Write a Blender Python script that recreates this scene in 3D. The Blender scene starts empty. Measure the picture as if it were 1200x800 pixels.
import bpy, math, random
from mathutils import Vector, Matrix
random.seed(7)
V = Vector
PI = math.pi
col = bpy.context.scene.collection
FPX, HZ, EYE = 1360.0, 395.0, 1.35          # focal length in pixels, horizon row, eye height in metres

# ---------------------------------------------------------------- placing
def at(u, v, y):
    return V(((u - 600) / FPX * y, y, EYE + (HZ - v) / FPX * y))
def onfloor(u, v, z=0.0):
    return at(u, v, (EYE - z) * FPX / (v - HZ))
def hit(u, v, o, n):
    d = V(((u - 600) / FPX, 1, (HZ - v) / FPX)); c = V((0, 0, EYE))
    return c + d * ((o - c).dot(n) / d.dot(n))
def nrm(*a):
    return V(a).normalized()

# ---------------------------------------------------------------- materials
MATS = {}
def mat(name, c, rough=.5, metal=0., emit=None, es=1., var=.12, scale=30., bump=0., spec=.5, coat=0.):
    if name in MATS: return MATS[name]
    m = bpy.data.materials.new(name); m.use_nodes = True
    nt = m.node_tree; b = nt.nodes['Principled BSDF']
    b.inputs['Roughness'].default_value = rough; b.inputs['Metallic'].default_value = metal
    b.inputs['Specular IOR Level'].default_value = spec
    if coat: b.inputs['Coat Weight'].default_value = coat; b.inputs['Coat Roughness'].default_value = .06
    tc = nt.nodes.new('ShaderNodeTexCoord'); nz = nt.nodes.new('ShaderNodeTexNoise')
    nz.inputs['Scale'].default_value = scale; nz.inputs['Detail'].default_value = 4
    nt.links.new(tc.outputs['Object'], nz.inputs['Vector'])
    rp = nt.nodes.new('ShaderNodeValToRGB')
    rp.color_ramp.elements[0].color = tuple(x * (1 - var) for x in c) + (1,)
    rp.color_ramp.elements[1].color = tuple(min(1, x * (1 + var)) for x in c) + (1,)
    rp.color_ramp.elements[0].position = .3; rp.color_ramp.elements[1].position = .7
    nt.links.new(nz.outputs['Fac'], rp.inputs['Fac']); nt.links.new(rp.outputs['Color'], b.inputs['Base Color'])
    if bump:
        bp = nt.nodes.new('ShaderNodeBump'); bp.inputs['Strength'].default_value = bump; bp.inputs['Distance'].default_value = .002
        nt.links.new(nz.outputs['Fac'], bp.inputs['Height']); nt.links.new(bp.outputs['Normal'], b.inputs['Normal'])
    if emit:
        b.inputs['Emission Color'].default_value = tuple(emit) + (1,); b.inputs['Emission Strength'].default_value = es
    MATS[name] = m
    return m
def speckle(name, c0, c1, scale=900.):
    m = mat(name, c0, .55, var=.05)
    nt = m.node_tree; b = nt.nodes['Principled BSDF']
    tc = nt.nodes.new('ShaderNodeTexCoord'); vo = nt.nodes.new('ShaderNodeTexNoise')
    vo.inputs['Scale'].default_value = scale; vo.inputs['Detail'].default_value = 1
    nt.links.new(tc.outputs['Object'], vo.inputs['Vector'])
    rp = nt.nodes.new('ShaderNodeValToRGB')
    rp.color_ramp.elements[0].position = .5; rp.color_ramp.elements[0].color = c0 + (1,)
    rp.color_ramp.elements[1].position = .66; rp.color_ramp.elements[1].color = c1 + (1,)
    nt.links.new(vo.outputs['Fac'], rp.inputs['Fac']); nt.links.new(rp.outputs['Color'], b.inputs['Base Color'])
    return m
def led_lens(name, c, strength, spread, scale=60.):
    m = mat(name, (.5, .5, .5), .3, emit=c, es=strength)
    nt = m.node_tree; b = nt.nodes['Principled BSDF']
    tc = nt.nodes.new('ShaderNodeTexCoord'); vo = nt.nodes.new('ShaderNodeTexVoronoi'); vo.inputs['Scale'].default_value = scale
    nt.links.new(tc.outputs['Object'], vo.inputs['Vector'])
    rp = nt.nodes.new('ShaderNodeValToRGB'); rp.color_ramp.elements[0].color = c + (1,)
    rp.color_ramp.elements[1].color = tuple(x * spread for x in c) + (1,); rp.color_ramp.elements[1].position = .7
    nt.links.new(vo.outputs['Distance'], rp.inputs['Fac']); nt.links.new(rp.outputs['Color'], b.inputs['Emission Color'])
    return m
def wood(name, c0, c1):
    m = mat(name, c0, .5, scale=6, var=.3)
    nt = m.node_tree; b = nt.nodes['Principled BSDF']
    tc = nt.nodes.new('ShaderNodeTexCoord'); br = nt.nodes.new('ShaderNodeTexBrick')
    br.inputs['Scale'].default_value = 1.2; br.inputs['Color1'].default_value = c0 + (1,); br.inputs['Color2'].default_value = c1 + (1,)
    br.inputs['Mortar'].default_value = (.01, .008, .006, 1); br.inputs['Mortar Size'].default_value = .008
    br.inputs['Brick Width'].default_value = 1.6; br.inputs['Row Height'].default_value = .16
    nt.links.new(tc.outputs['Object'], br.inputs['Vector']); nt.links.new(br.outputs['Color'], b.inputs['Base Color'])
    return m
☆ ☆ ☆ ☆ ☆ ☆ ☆
_PROBLEM TO SOLVE_: Return each line of the data exactly as written above.

_THE OUTPUT_:
Write a Blender Python script that recreates this scene in 3D. The Blender scene starts empty. Measure the picture as if it were 1200x800 pixels.
import bpy, math, random
from mathutils import Vector, Matrix
random.seed(7)
V = Vector
PI = math.pi
col = bpy.context.scene.collection
FPX, HZ, EYE = 1360.0, 395.0, 1.35          # focal length in pixels, horizon row, eye height in metres

# ---------------------------------------------------------------- placing
def at(u, v, y):
    return V(((u - 600) / FPX * y, y, EYE + (HZ - v) / FPX * y))
def onfloor(u, v, z=0.0):
    return at(u, v, (EYE - z) * FPX / (v - HZ))
def hit(u, v, o, n):
    d = V(((u - 600) / FPX, 1, (HZ - v) / FPX)); c = V((0, 0, EYE))
    return c + d * ((o - c).dot(n) / d.dot(n))
def nrm(*a):
    return V(a).normalized()

# ---------------------------------------------------------------- materials
MATS = {}
def mat(name, c, rough=.5, metal=0., emit=None, es=1., var=.12, scale=30., bump=0., spec=.5, coat=0.):
    if name in MATS: return MATS[name]
    m = bpy.data.materials.new(name); m.use_nodes = True
    nt = m.node_tree; b = nt.nodes['Principled BSDF']
    b.inputs['Roughness'].default_value = rough; b.inputs['Metallic'].default_value = metal
    b.inputs['Specular IOR Level'].default_value = spec
    if coat: b.inputs['Coat Weight'].default_value = coat; b.inputs['Coat Roughness'].default_value = .06
    tc = nt.nodes.new('ShaderNodeTexCoord'); nz = nt.nodes.new('ShaderNodeTexNoise')
    nz.inputs['Scale'].default_value = scale; nz.inputs['Detail'].default_value = 4
    nt.links.new(tc.outputs['Object'], nz.inputs['Vector'])
    rp = nt.nodes.new('ShaderNodeValToRGB')
    rp.color_ramp.elements[0].color = tuple(x * (1 - var) for x in c) + (1,)
    rp.color_ramp.elements[1].color = tuple(min(1, x * (1 + var)) for x in c) + (1,)
    rp.color_ramp.elements[0].position = .3; rp.color_ramp.elements[1].position = .7
    nt.links.new(nz.outputs['Fac'], rp.inputs['Fac']); nt.links.new(rp.outputs['Color'], b.inputs['Base Color'])
    if bump:
        bp = nt.nodes.new('ShaderNodeBump'); bp.inputs['Strength'].default_value = bump; bp.inputs['Distance'].default_value = .002
        nt.links.new(nz.outputs['Fac'], bp.inputs['Height']); nt.links.new(bp.outputs['Normal'], b.inputs['Normal'])
    if emit:
        b.inputs['Emission Color'].default_value = tuple(emit) + (1,); b.inputs['Emission Strength'].default_value = es
    MATS[name] = m
    return m
def speckle(name, c0, c1, scale=900.):
    m = mat(name, c0, .55, var=.05)
    nt = m.node_tree; b = nt.nodes['Principled BSDF']
    tc = nt.nodes.new('ShaderNodeTexCoord'); vo = nt.nodes.new('ShaderNodeTexNoise')
    vo.inputs['Scale'].default_value = scale; vo.inputs['Detail'].default_value = 1
    nt.links.new(tc.outputs['Object'], vo.inputs['Vector'])
    rp = nt.nodes.new('ShaderNodeValToRGB')
    rp.color_ramp.elements[0].position = .5; rp.color_ramp.elements[0].color = c0 + (1,)
    rp.color_ramp.elements[1].position = .66; rp.color_ramp.elements[1].color = c1 + (1,)
    nt.links.new(vo.outputs['Fac'], rp.inputs['Fac']); nt.links.new(rp.outputs['Color'], b.inputs['Base Color'])
    return m
def led_lens(name, c, strength, spread, scale=60.):
    m = mat(name, (.5, .5, .5), .3, emit=c, es=strength)
    nt = m.node_tree; b = nt.nodes['Principled BSDF']
    tc = nt.nodes.new('ShaderNodeTexCoord'); vo = nt.nodes.new('ShaderNodeTexVoronoi'); vo.inputs['Scale'].default_value = scale
    nt.links.new(tc.outputs['Object'], vo.inputs['Vector'])
    rp = nt.nodes.new('ShaderNodeValToRGB'); rp.color_ramp.elements[0].color = c + (1,)
    rp.color_ramp.elements[1].color = tuple(x * spread for x in c) + (1,); rp.color_ramp.elements[1].position = .7
    nt.links.new(vo.outputs['Distance'], rp.inputs['Fac']); nt.links.new(rp.outputs['Color'], b.inputs['Emission Color'])
    return m
def wood(name, c0, c1):
    m = mat(name, c0, .5, scale=6, var=.3)
    nt = m.node_tree; b = nt.nodes['Principled BSDF']
    tc = nt.nodes.new('ShaderNodeTexCoord'); br = nt.nodes.new('ShaderNodeTexBrick')
    br.inputs['Scale'].default_value = 1.2; br.inputs['Color1'].default_value = c0 + (1,); br.inputs['Color2'].default_value = c1 + (1,)
    br.inputs['Mortar'].default_value = (.01, .008, .006, 1); br.inputs['Mortar Size'].default_value = .008
    br.inputs['Brick Width'].default_value = 1.6; br.inputs['Row Height'].default_value = .16
    nt.links.new(tc.outputs['Object'], br.inputs['Vector']); nt.links.new(br.outputs['Color'], b.inputs['Base Color'])
    return m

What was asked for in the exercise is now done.